╔══

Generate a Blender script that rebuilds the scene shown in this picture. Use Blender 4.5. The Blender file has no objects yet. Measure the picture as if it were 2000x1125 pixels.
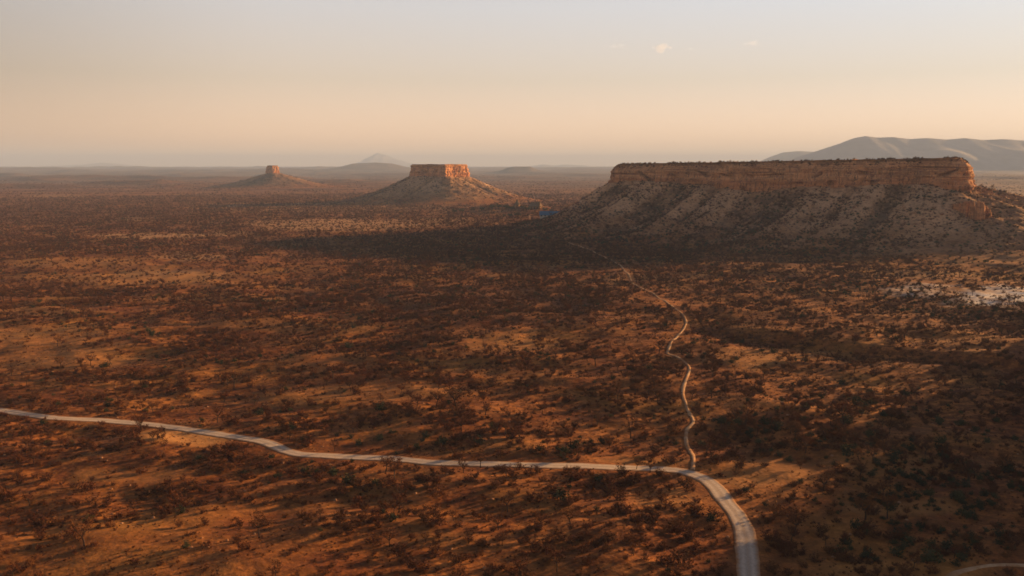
import bpy, math, random
import numpy as np

random.seed(7)
rng = np.random.default_rng(7)
SC = bpy.context.scene
COL = SC.collection
rad = math.radians

# ------------------------------------------------------------------ camera
CAM_Z = 70.0
F = 1732.0                    # focal length in photo pixels (2000 wide)
HOR = 325.0                   # photo row of the true horizon
PITCH = math.atan((562.5 - HOR) / F)
cam = bpy.data.cameras.new('camera')
cam.sensor_width = 36.0
cam.lens = 36.0 * F / 2000.0
cam.clip_start = 0.5
cam.clip_end = 200000.0
cam_ob = bpy.data.objects.new('camera', cam)
COL.objects.link(cam_ob)
cam_ob.location = (0, 0, CAM_Z)
cam_ob.rotation_euler = (math.pi / 2 - PITCH, 0, 0)
SC.camera = cam_ob

# ------------------------------------------------------------------ sky, sun, exposure
SUN_AZ = 32.0                 # degrees from +X (right) towards +Y (away)
SUN_EL = 9.5
SKY_GAMMA = (0.22, 0.36, 0.50)
SKY_TINT = [(0.0, (2.1, 1.48, 1.2)), (0.024, (1.45, 1.01, 0.86)), (0.093, (1.02, 0.885, 0.80)), (0.17, (0.97, 1.01, 1.075)), (0.32, (0.56, 0.63, 0.74)), (0.55, (0.13, 0.19, 0.33))]
W = bpy.data.worlds.new('World')
SC.world = W
W.use_nodes = True
wn, wl = W.node_tree.nodes, W.node_tree.links
wn.clear()
sky = wn.new('ShaderNodeTexSky')
sky.sky_type = 'NISHITA'
sky.sun_disc = False
sky.sun_elevation = rad(SUN_EL)
sky.sun_rotation = rad(90.0 - SUN_AZ)
sky.altitude = 1000.0
sky.air_density = 1.0
sky.dust_density = 1.0
sky.ozone_density = 1.0
# soften the contrast of the clear-air sky and tint it by height: dusty and warm low down, deep and dim overhead
sep = wn.new('ShaderNodeSeparateColor'); com = wn.new('ShaderNodeCombineColor')
wl.new(sky.outputs[0], sep.inputs[0])
EXPOSURE = 1.5
geo = wn.new('ShaderNodeTexCoord'); sxyz = wn.new('ShaderNodeSeparateXYZ')
wl.new(geo.outputs['Generated'], sxyz.inputs[0])
tint = wn.new('ShaderNodeValToRGB')
els = tint.color_ramp.elements
while len(els) < len(SKY_TINT): els.new(0.5)
for e, (z_, c) in zip(els, SKY_TINT):
    e.position = z_; e.color = (c[0] / 3, c[1] / 3, c[2] / 3, 1)
wl.new(sxyz.outputs[2], tint.inputs[0])
side = wn.new('ShaderNodeMapRange'); side.interpolation_type = 'SMOOTHSTEP'      # dimmer on the side away from the sun
for k_, v_ in (('From Min', -1.10), ('From Max', -0.70), ('To Min', 0.58), ('To Max', 1.0)): side.inputs[k_].default_value = v_
vy = wn.new('ShaderNodeMath'); vy.operation = 'MULTIPLY_ADD'; vy.inputs[1].default_value = -0.5     # a clear sky is dimmest a quarter turn from the sun
wl.new(sxyz.outputs[1], vy.inputs[0]); wl.new(sxyz.outputs[0], vy.inputs[2]); wl.new(vy.outputs[0], side.inputs['Value'])
tsep = wn.new('ShaderNodeSeparateColor'); wl.new(tint.outputs[0], tsep.inputs[0])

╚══

(Aim of the task) Pictures in the data above should not be copied; transcribe everything else exactly.

(Final result)
Generate a Blender script that rebuilds the scene shown in this picture. Use Blender 4.5. The Blender file has no objects yet. Measure the picture as if it were 2000x1125 pixels.
import bpy, math, random
import numpy as np

random.seed(7)
rng = np.random.default_rng(7)
SC = bpy.context.scene
COL = SC.collection
rad = math.radians

# ------------------------------------------------------------------ camera
CAM_Z = 70.0
F = 1732.0                    # focal length in photo pixels (2000 wide)
HOR = 325.0                   # photo row of the true horizon
PITCH = math.atan((562.5 - HOR) / F)
cam = bpy.data.cameras.new('camera')
cam.sensor_width = 36.0
cam.lens = 36.0 * F / 2000.0
cam.clip_start = 0.5
cam.clip_end = 200000.0
cam_ob = bpy.data.objects.new('camera', cam)
COL.objects.link(cam_ob)
cam_ob.location = (0, 0, CAM_Z)
cam_ob.rotation_euler = (math.pi / 2 - PITCH, 0, 0)
SC.camera = cam_ob

# ------------------------------------------------------------------ sky, sun, exposure
SUN_AZ = 32.0                 # degrees from +X (right) towards +Y (away)
SUN_EL = 9.5
SKY_GAMMA = (0.22, 0.36, 0.50)
SKY_TINT = [(0.0, (2.1, 1.48, 1.2)), (0.024, (1.45, 1.01, 0.86)), (0.093, (1.02, 0.885, 0.80)), (0.17, (0.97, 1.01, 1.075)), (0.32, (0.56, 0.63, 0.74)), (0.55, (0.13, 0.19, 0.33))]
W = bpy.data.worlds.new('World')
SC.world = W
W.use_nodes = True
wn, wl = W.node_tree.nodes, W.node_tree.links
wn.clear()
sky = wn.new('ShaderNodeTexSky')
sky.sky_type = 'NISHITA'
sky.sun_disc = False
sky.sun_elevation = rad(SUN_EL)
sky.sun_rotation = rad(90.0 - SUN_AZ)
sky.altitude = 1000.0
sky.air_density = 1.0
sky.dust_density = 1.0
sky.ozone_density = 1.0
# soften the contrast of the clear-air sky and tint it by height: dusty and warm low down, deep and dim overhead
sep = wn.new('ShaderNodeSeparateColor'); com = wn.new('ShaderNodeCombineColor')
wl.new(sky.outputs[0], sep.inputs[0])
EXPOSURE = 1.5
geo = wn.new('ShaderNodeTexCoord'); sxyz = wn.new('ShaderNodeSeparateXYZ')
wl.new(geo.outputs['Generated'], sxyz.inputs[0])
tint = wn.new('ShaderNodeValToRGB')
els = tint.color_ramp.elements
while len(els) < len(SKY_TINT): els.new(0.5)
for e, (z_, c) in zip(els, SKY_TINT):
    e.position = z_; e.color = (c[0] / 3, c[1] / 3, c[2] / 3, 1)
wl.new(sxyz.outputs[2], tint.inputs[0])
side = wn.new('ShaderNodeMapRange'); side.interpolation_type = 'SMOOTHSTEP'      # dimmer on the side away from the sun
for k_, v_ in (('From Min', -1.10), ('From Max', -0.70), ('To Min', 0.58), ('To Max', 1.0)): side.inputs[k_].default_value = v_
vy = wn.new('ShaderNodeMath'); vy.operation = 'MULTIPLY_ADD'; vy.inputs[1].default_value = -0.5     # a clear sky is dimmest a quarter turn from the sun
wl.new(sxyz.outputs[1], vy.inputs[0]); wl.new(sxyz.outputs[0], vy.inputs[2]); wl.new(vy.outputs[0], side.inputs['Value'])
tsep = wn.new('ShaderNodeSeparateColor'); wl.new(tint.outputs[0], tsep.inputs[0])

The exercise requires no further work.